Women in the tech industry

One thing I always get asked in an technical job interview is “How do you feel about working in a male dominant environment?”. My answer is usually always the same “I’ve only ever worked with men in IT so I’m pretty used to it”. But honestly, I really don’t mind. It doesn’t make a lot of difference. However it does baffle me how people are still asking this question in this day and age; both men and women work in many of the same industries nowadays.

Ok, so you’ve heard of Spotify right?

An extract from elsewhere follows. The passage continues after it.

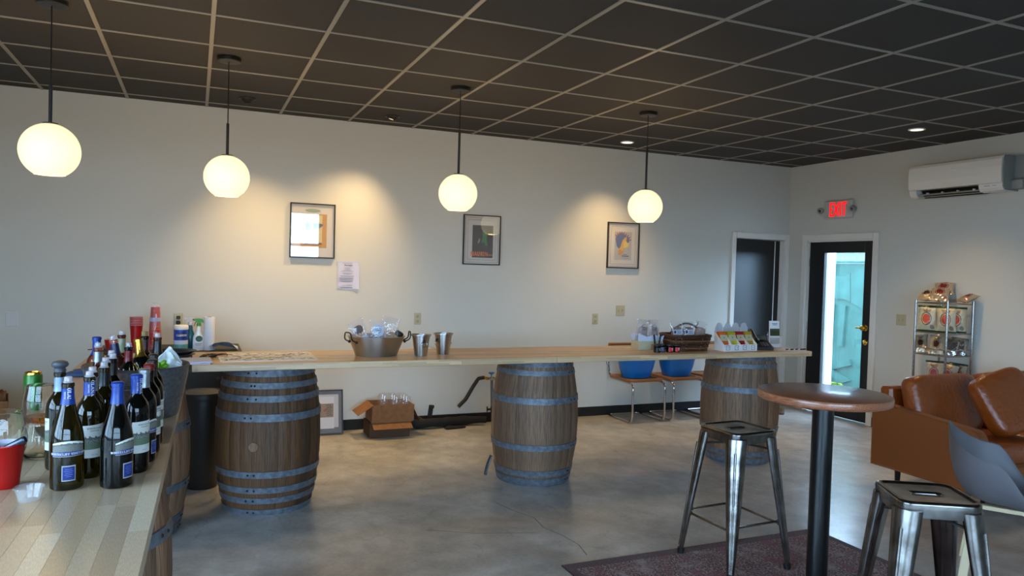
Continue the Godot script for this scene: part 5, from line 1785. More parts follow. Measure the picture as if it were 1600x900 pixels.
# kind: "burgundy" or "bordeaux"
func bottle(label: String, p: Dictionary) -> Node3D:
	var t := thing("wine_bottle", label, "wine bottle", p.at, 0.0, p.get("group", ""))
	if p.has("lean"): t.rotation = p.lean
	t.scale = Vector3.ONE * p.get("k", 0.957)
	var burg: bool = p.kind == "burgundy"
	var R := 0.0425 if burg else 0.037
	var prof := []
	if burg:
		prof = [[0.001, 0.006], [0.03, 0.003], [0.037, 0.0], [0.0415, 0.004], [R, 0.012], [R, 0.125], [0.0415, 0.142], [0.0385, 0.162], [0.0335, 0.182], [0.0275, 0.202], [0.0218, 0.222], [0.0178, 0.240], [0.0155, 0.255], [0.0147, 0.270], [0.0147, 0.285], [0.0165, 0.286], [0.0165, 0.294], [0.0145, 0.296], [0.001, 0.296]]
	else:
		prof = [[0.001, 0.006], [0.026, 0.003], [0.032, 0.0], [0.036, 0.004], [R, 0.012], [R, 0.180], [0.0362, 0.193], [0.0335, 0.205], [0.0285, 0.216], [0.0225, 0.225], [0.0178, 0.233], [0.0152, 0.243], [0.0145, 0.256], [0.0145, 0.284], [0.0165, 0.285], [0.0165, 0.294], [0.0145, 0.296], [0.001, 0.296]]
	var s := Shape.new()
	s.lathe(prof, 36)
	obj("glass_body", s, p.glass, t)
	var face: float = p.get("face", PI / 2)
	if p.has("capsule"):
		var lo: float = p.get("cap_lo", 0.235)
		s = Shape.new()
		var pts := []
		var open: bool = p.get("open", false)
		var hi := 0.281 if open else 0.2975
		for q in prof:
			if q[1] > lo and q[1] < hi and q[0] > 0.01: pts.append([q[0] + 0.0009, q[1]])
		var r0 := 0.0
		for k in prof.size() - 1:
			if prof[k][1] <= lo and prof[k + 1][1] >= lo:
				r0 = lerpf(prof[k][0], prof[k + 1][0], inverse_lerp(prof[k][1], prof[k + 1][1], lo))
		pts.push_front([r0 + 0.0009, lo])
		if open: pts.append([pts[pts.size() - 1][0], hi])
		else: pts.append_array([[0.0135, 0.2975], [0.001, 0.2975]])
		s.lathe(pts, 30)
		var cap := obj("capsule", s, p.capsule, t)
		if p.has("cap_text"):
			s = Shape.new()
			var yc := (lo + 0.283) / 2
			s.text(p.cap_text, 0.0095, func(x, y):
				var a: float = face - (y + 0.002) / 0.0168
				return Vector3(0.0168 * cos(a), yc - x, 0.0168 * sin(a)), serif)
			s.text("VINEYARD", 0.0042, func(x, y):
				var a: float = face - (y - 0.009) / 0.0168
				return Vector3(0.0168 * cos(a), yc - x, 0.0168 * sin(a)), plain_font)
			obj("lettering", s, M.paper, cap)
	if p.has("stopper"):
		s = Shape.new()
		if p.stopper == "clear":
			s.lathe([[0.001, 0.296], [0.0125, 0.296], [0.013, 0.299], [0.0105, 0.301], [0.0105, 0.311], [0.009, 0.313], [0.001, 0.313]], 20)
			obj("stopper", s, M.stopper, t)
		elif p.stopper == "grey":
			s.lathe([[0.001, 0.296], [0.016, 0.296], [0.017, 0.303], [0.014, 0.308], [0.0225, 0.315], [0.0235, 0.320], [0.020, 0.327], [0.010, 0.331], [0.001, 0.331]], 24)
			obj("stopper", s, mat(Color(0.24, 0.26, 0.29), 0.5), t)
		elif p.stopper == "cork":
			s.lathe([[0.001, 0.296], [0.011, 0.296], [0.012, 0.298], [0.0125, 0.312], [0.011, 0.314], [0.001, 0.314]], 18)
			obj("stopper", s, mat(Color(0.60, 0.46, 0.28), 0.8), t)
	if p.has("label"):
		var rr := R + 0.0005
		var hw: float = p.get("half", 0.95)
		s = Shape.new()
		if p.label == "band":
			wrap_label(s, rr, face, hw, 0.096, 0.132, 0.007, p.get("slant", 0.0))
			var lb := obj("label", s, M.label_band, t)
			s = Shape.new()
			s.text("WHITECLIFF VINEYARD", 0.0058, around(rr + 0.0004, face, 0.1035), serif)
			obj("lettering", s, M.paper, lb)
			s = Shape.new()
			var off: float = p.get("small_off", 0.15)
			wrap_label(s, rr, face - off, 0.40, 0.028, 0.071)
			lb = obj("small_label", s, mat(Color(0.66, 0.66, 0.66), 0.6), t)
			s = Shape.new()
			wrap_label(s, rr + 0.0003, face - off, 0.35, 0.031, 0.068)
			obj("blue_field", s, mat(Color(0.07, 0.16, 0.45), 0.6), lb)
			s = Shape.new()
			for k in [[0.060, 0.018], [0.055, 0.022], [0.050, 0.016], [0.045, 0.020], [0.040, 0.012]]:
				wrap_label(s, rr + 0.0006, face - off, k[1] / 2 / R, k[0], k[0] + 0.0017)
			obj("print", s, mat(Color(0.35, 0.42, 0.70), 0.6), lb)
		else:
			wrap_label(s, rr, face, hw, 0.062, 0.158, 0.0, 0.003)
			var lb := obj("label", s, M.label_white, t)
			s = Shape.new()
			s.text("WHITECLIFF", 0.0046, around(rr + 0.0004, face, 0.148), serif)
			s.text("VINEYARD", 0.0034, around(rr + 0.0004, face, 0.141), serif)
			s.text("GUNKS WINE", 0.0022, around(rr + 0.0004, face, 0.071), plain_font)
			obj("lettering", s, M.ink, lb)
	return t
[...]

Well its a very popular music streaming service and this is a picture of :

Lynn Root, 28, back-end engineer, Spotify

Three years ago Root was working in banking—but then she took a computer science class. “I did my final project in [the coding language] Python,” she recalls. “The idea of creating something out of nothing electrified me, and I said, ‘Screw finance!'” Now she’s an engineer at Spotify and a global leader of PyLadies, a mentorship organization for women in tech who code in or want to learn Python.

Her words to live by: “You don’t need a degree in computer science to work in tech,” she says. “You need gumption and focus. It’s OK not to know something as long as you show that you’re intelligent enough to learn it.”

 

From the outside it seems that the technical industry is dominated by men and can be intimidating for some people to go and ask for help with a technical problem or even to be working in the same office! But when you look under the cover, there’s so much more. Providing they know what they’re doing, I’ve found work places and customers alike, often prefer female technical support. For the work place, it makes the company look good and helps their image in terms of equality and discrimination. It can also help balance out any high levels testosterone in the office resulting in more focus and productivity. It is also good to have a different way of thinking on board. After all, females use technology too! And if females use technology, surely it would be beneficial for the company to have female input. For the customer’s point of view, approaching an office which has a female in can be less intimidating. Women can also be more sympathetic to customer’s technical problems and fear not to criticize the customer. Now this isn’t meaning that men can’t also be like this, but it is just more common and natural for women.

My advice to women in the tech industry or even wanting to be in the industry, is to not give up! Don’t be intimidated by all the men and their knowledge. After all, you have one very big advantage which makes you unique and desirable to the female-lacking tech industry … you’re a woman!